_Scripts that build scenes:_
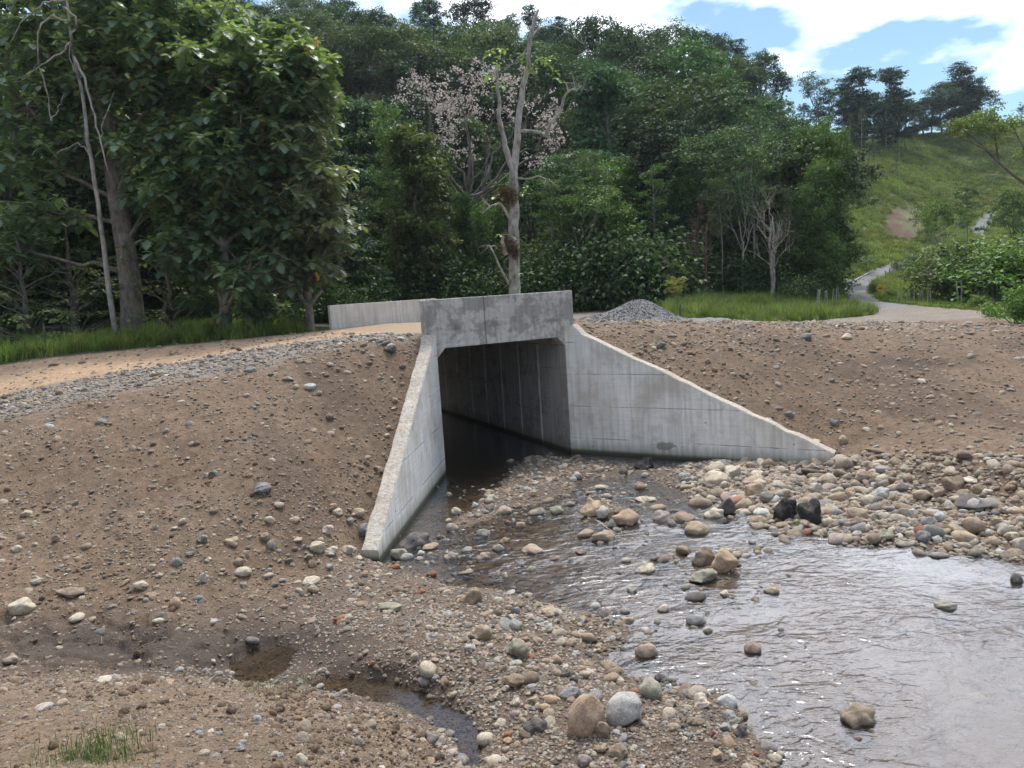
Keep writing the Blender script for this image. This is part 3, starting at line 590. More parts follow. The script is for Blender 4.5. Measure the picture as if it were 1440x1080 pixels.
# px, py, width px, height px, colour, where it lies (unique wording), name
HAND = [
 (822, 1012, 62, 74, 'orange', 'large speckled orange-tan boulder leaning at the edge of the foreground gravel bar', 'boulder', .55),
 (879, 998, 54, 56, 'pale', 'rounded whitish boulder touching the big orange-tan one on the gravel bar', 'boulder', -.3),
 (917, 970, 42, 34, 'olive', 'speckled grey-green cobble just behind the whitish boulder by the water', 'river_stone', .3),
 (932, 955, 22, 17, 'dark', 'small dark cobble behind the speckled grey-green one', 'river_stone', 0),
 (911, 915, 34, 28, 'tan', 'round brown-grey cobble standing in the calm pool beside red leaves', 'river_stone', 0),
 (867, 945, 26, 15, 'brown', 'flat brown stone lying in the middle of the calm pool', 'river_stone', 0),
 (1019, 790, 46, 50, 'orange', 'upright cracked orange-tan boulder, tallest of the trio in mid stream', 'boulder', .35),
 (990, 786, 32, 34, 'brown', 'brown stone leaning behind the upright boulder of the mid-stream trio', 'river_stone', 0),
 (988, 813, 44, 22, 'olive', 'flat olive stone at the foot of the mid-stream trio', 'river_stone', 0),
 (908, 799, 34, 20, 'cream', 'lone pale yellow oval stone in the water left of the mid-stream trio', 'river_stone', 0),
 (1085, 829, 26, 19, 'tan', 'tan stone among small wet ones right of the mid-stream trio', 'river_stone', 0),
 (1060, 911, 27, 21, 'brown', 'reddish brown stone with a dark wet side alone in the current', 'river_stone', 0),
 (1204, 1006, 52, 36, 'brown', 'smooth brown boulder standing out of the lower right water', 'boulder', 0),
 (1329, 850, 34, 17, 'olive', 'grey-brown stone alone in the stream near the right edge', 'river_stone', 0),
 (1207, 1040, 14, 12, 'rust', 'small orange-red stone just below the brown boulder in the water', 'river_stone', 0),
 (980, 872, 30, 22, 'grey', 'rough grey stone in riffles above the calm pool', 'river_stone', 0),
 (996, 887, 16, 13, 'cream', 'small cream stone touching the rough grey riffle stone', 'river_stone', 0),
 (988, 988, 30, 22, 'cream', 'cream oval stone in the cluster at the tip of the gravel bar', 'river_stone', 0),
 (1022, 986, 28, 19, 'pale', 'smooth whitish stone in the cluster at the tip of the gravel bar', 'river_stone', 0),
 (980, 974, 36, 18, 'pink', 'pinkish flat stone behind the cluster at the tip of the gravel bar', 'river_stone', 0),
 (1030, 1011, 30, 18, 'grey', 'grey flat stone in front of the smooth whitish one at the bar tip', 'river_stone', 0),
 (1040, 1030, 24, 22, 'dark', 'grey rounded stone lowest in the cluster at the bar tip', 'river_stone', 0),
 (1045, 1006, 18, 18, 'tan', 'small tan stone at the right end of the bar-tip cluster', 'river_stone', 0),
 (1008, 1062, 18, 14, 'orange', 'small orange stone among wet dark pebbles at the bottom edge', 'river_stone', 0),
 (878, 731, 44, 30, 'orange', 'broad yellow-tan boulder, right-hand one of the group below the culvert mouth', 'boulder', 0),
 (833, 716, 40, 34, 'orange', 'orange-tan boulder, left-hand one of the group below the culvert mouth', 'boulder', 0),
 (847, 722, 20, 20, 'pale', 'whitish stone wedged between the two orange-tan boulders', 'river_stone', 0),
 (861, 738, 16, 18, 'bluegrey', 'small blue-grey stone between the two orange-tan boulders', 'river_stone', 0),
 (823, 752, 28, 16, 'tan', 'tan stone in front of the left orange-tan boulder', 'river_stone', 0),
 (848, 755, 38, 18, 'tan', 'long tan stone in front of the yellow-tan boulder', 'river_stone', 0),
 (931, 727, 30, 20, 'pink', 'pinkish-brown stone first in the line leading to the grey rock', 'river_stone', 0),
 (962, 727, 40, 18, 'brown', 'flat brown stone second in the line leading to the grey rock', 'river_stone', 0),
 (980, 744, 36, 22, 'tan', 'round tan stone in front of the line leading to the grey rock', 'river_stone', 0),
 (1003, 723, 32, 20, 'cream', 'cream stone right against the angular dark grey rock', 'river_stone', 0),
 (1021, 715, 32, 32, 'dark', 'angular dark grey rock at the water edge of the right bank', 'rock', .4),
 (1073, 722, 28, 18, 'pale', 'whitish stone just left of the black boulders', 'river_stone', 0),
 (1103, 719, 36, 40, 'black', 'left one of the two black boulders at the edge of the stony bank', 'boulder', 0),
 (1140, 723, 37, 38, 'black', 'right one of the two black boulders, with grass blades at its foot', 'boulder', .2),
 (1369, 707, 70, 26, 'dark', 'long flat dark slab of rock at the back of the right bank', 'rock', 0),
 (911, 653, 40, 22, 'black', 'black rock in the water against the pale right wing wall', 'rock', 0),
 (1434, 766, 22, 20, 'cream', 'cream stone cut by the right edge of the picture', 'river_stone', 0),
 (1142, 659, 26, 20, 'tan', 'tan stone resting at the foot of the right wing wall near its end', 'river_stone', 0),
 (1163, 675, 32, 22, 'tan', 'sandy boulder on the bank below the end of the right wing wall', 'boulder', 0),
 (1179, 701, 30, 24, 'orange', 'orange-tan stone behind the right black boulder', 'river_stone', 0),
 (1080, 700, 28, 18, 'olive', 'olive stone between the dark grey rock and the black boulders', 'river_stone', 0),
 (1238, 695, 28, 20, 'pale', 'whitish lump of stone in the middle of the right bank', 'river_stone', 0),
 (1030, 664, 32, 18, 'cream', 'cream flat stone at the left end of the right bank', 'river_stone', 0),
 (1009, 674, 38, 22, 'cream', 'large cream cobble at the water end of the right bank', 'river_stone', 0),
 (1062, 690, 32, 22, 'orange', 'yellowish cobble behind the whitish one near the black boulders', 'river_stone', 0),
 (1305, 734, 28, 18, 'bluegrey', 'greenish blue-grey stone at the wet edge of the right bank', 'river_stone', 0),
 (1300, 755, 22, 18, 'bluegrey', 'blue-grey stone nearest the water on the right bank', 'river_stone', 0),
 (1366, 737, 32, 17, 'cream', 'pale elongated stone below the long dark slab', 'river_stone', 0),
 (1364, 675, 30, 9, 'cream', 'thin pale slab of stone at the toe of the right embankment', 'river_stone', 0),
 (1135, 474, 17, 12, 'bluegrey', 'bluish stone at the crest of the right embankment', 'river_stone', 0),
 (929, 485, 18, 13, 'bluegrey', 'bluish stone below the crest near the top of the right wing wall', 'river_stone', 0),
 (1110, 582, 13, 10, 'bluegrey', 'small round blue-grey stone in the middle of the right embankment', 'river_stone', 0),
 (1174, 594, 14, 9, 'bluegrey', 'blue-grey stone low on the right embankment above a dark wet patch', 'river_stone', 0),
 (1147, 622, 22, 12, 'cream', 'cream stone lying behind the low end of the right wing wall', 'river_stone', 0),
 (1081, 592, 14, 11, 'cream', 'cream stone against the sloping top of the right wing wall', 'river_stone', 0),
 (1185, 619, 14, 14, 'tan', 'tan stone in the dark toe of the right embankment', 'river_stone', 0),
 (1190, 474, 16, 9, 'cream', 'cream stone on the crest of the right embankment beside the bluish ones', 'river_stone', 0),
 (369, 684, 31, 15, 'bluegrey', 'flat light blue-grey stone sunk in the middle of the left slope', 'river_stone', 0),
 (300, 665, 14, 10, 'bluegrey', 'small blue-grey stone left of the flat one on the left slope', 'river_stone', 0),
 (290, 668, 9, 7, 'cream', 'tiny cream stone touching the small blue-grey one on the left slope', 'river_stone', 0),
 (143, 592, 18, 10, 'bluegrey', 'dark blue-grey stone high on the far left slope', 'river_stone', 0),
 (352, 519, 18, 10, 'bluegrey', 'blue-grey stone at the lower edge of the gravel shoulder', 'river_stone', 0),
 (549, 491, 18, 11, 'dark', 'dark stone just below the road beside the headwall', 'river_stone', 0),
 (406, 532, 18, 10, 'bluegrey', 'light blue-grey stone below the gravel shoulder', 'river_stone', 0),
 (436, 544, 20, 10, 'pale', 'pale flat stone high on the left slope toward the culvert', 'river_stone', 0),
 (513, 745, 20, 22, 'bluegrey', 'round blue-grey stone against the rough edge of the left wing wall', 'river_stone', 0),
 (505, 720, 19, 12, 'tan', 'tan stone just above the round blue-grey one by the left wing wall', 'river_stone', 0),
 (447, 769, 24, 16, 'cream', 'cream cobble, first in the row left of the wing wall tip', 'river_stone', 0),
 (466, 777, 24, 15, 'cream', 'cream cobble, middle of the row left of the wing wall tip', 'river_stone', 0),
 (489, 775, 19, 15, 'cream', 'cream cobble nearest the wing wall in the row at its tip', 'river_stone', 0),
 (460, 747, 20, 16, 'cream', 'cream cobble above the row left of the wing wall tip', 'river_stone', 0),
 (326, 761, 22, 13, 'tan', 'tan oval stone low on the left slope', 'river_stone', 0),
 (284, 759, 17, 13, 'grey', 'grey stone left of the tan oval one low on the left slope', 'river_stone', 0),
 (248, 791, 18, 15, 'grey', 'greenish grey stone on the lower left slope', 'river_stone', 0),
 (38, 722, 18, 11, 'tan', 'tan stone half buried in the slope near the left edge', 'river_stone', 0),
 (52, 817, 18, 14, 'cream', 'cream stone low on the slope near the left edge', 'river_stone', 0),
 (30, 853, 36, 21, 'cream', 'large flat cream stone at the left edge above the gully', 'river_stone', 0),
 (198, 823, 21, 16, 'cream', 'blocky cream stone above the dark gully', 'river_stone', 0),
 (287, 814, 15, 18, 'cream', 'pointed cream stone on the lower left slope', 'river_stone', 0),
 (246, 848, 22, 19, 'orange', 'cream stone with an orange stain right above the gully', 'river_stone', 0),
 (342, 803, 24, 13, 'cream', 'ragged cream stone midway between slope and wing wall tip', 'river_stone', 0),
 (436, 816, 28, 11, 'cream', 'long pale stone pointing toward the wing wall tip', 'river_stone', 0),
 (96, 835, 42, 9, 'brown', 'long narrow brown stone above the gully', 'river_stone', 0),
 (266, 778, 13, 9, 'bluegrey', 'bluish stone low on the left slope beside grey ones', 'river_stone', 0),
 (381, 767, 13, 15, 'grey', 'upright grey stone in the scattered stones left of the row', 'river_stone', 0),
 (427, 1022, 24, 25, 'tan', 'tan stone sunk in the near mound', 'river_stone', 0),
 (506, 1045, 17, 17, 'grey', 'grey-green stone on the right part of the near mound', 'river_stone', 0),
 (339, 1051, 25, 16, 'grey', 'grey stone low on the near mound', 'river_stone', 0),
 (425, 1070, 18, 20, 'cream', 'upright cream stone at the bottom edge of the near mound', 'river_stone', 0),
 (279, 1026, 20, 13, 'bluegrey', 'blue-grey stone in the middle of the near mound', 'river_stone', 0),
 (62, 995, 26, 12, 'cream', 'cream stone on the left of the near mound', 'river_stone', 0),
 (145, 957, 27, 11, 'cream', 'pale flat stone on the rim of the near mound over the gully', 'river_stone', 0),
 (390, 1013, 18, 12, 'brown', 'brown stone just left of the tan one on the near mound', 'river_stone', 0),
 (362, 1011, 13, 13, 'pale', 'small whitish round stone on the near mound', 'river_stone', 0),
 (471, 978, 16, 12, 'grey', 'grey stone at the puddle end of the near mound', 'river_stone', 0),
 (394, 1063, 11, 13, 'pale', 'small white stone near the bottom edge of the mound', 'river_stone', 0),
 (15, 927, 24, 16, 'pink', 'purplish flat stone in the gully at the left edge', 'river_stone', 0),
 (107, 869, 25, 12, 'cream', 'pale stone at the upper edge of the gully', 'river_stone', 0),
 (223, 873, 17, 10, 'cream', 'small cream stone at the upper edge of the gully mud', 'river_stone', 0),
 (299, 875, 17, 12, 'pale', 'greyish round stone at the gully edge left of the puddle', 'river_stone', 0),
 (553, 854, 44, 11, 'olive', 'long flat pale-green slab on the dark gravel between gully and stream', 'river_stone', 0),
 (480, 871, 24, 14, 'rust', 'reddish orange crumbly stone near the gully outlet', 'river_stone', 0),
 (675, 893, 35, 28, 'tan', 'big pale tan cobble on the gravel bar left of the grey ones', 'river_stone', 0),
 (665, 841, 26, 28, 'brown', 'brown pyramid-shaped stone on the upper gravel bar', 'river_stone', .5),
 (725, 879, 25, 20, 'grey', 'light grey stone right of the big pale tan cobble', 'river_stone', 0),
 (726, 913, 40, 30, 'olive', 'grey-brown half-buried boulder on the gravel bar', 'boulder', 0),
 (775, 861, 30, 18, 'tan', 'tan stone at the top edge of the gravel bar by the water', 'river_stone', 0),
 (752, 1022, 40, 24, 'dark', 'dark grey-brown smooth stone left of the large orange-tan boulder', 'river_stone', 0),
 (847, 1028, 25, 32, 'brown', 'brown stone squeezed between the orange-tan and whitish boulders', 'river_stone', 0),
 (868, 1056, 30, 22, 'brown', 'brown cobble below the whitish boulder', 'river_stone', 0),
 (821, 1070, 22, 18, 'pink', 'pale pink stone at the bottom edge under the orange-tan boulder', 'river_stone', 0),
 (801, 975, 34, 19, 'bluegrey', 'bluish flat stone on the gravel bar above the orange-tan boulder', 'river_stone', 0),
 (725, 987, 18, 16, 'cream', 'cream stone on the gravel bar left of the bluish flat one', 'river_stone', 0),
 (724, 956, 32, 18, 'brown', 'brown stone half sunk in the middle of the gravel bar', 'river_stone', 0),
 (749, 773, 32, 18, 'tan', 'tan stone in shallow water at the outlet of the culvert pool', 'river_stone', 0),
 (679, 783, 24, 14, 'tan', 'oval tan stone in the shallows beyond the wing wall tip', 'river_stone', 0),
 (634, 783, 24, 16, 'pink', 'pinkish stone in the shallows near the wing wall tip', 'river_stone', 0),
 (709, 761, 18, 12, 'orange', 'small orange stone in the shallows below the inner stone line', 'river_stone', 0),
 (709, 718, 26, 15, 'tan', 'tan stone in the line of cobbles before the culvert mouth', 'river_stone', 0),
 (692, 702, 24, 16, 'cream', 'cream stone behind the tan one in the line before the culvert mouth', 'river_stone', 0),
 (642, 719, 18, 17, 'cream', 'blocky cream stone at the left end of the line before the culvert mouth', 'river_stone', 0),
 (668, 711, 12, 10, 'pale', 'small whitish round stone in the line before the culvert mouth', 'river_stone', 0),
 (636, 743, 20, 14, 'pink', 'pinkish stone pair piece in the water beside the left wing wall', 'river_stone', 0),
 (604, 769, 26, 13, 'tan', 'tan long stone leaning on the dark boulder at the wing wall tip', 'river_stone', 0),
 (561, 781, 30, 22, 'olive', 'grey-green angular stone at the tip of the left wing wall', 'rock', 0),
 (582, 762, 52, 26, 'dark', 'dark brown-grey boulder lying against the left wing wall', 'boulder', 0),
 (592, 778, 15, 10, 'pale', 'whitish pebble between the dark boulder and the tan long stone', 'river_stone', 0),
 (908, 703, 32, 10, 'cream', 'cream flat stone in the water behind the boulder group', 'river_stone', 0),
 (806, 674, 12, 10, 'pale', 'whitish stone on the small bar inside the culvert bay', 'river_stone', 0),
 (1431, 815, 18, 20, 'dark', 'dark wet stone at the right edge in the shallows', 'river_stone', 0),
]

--

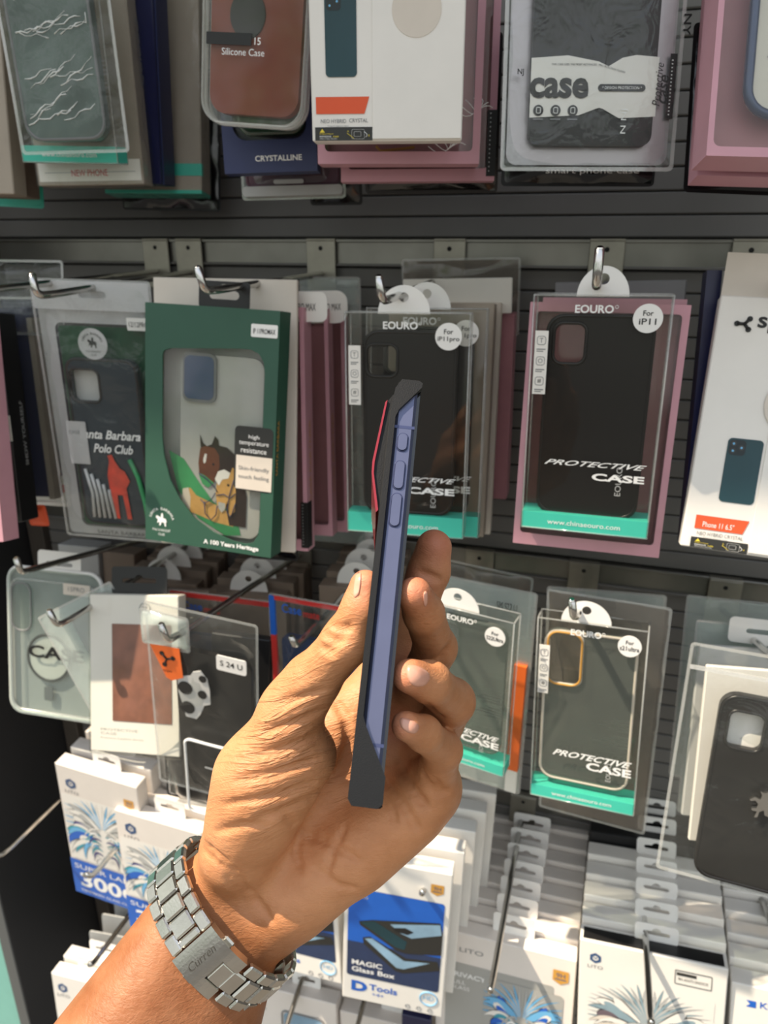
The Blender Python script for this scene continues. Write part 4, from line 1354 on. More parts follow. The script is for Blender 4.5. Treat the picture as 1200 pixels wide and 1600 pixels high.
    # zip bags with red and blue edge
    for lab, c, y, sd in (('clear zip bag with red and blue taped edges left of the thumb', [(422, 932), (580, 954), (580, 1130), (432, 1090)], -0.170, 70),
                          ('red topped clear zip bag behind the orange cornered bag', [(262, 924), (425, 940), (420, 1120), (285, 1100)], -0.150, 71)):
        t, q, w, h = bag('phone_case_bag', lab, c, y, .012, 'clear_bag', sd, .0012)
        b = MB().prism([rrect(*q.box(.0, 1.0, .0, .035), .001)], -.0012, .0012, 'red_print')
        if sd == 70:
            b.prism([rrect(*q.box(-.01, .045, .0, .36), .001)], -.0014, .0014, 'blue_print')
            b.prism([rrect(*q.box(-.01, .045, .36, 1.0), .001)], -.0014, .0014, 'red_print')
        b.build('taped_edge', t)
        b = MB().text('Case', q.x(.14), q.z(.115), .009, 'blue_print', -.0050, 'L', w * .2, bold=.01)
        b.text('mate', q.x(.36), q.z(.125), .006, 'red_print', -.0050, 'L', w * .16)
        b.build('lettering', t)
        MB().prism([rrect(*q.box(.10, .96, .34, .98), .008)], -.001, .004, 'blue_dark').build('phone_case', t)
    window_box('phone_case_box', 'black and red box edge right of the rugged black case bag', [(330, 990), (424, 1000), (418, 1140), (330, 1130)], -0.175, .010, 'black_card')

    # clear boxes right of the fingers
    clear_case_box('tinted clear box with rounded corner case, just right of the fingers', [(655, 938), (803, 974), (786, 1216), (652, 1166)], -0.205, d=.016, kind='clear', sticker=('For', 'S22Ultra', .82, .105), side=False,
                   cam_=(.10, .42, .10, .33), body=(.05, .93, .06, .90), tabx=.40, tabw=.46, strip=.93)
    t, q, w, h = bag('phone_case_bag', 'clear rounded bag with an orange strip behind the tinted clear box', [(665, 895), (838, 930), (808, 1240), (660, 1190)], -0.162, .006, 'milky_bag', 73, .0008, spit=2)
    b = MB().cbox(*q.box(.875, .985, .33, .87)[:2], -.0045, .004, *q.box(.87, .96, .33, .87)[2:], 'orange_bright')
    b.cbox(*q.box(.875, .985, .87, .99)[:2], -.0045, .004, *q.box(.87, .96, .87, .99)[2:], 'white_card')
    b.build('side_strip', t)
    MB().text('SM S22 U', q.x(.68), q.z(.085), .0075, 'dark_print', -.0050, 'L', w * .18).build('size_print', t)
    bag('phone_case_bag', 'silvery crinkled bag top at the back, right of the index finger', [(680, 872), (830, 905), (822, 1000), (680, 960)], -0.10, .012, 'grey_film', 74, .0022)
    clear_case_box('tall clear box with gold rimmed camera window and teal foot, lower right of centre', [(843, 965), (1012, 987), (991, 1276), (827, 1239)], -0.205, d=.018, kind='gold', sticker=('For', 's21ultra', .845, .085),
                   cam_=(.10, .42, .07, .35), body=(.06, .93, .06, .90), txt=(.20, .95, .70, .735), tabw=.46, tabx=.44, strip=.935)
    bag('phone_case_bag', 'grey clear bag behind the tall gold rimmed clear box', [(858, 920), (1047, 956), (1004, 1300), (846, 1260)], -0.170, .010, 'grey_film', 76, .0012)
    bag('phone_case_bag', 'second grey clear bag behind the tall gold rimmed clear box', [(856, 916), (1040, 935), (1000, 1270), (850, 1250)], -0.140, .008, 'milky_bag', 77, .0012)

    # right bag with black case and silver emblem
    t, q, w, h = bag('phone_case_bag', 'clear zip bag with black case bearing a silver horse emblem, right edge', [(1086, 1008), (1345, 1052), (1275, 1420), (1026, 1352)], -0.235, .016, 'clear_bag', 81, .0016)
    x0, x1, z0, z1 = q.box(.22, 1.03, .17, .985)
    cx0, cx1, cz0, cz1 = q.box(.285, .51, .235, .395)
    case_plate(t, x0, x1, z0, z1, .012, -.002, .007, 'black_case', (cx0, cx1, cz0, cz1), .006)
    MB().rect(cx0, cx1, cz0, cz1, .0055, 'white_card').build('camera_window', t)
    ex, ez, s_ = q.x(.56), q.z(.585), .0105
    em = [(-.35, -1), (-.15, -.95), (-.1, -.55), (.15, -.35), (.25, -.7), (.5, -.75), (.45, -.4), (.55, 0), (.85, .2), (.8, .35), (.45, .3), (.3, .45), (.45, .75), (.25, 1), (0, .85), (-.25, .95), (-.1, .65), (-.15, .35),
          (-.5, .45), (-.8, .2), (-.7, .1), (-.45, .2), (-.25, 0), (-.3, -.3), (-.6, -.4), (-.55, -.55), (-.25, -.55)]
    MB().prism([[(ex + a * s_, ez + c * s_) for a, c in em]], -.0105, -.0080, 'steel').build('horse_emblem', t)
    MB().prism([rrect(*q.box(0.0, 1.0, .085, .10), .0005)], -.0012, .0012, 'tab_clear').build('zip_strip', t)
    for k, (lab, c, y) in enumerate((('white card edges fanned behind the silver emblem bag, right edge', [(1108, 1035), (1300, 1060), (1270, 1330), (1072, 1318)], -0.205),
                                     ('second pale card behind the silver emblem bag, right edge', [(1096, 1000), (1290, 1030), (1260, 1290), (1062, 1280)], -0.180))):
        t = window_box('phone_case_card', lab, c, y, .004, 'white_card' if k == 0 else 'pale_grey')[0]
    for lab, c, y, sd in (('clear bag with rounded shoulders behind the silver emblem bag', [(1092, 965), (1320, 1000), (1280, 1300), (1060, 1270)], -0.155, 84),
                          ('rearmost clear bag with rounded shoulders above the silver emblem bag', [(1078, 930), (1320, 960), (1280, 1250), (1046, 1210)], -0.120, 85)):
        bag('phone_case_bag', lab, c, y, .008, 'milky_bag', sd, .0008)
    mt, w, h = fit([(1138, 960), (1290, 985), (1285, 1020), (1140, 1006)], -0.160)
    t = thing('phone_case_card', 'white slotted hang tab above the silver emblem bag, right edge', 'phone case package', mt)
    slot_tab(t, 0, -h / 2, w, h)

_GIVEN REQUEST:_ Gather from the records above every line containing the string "this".

_COMPLETE RESPONSE:_
Keep writing the Blender script for this image. This is part 3, starting at line 590. More parts follow. The script is for Blender 4.5. Measure the picture as if it were 1440x1080 pixels.
The Blender Python script for this scene continues. Write part 4, from line 1354 on. More parts follow. The script is for Blender 4.5. Treat the picture as 1200 pixels wide and 1600 pixels high.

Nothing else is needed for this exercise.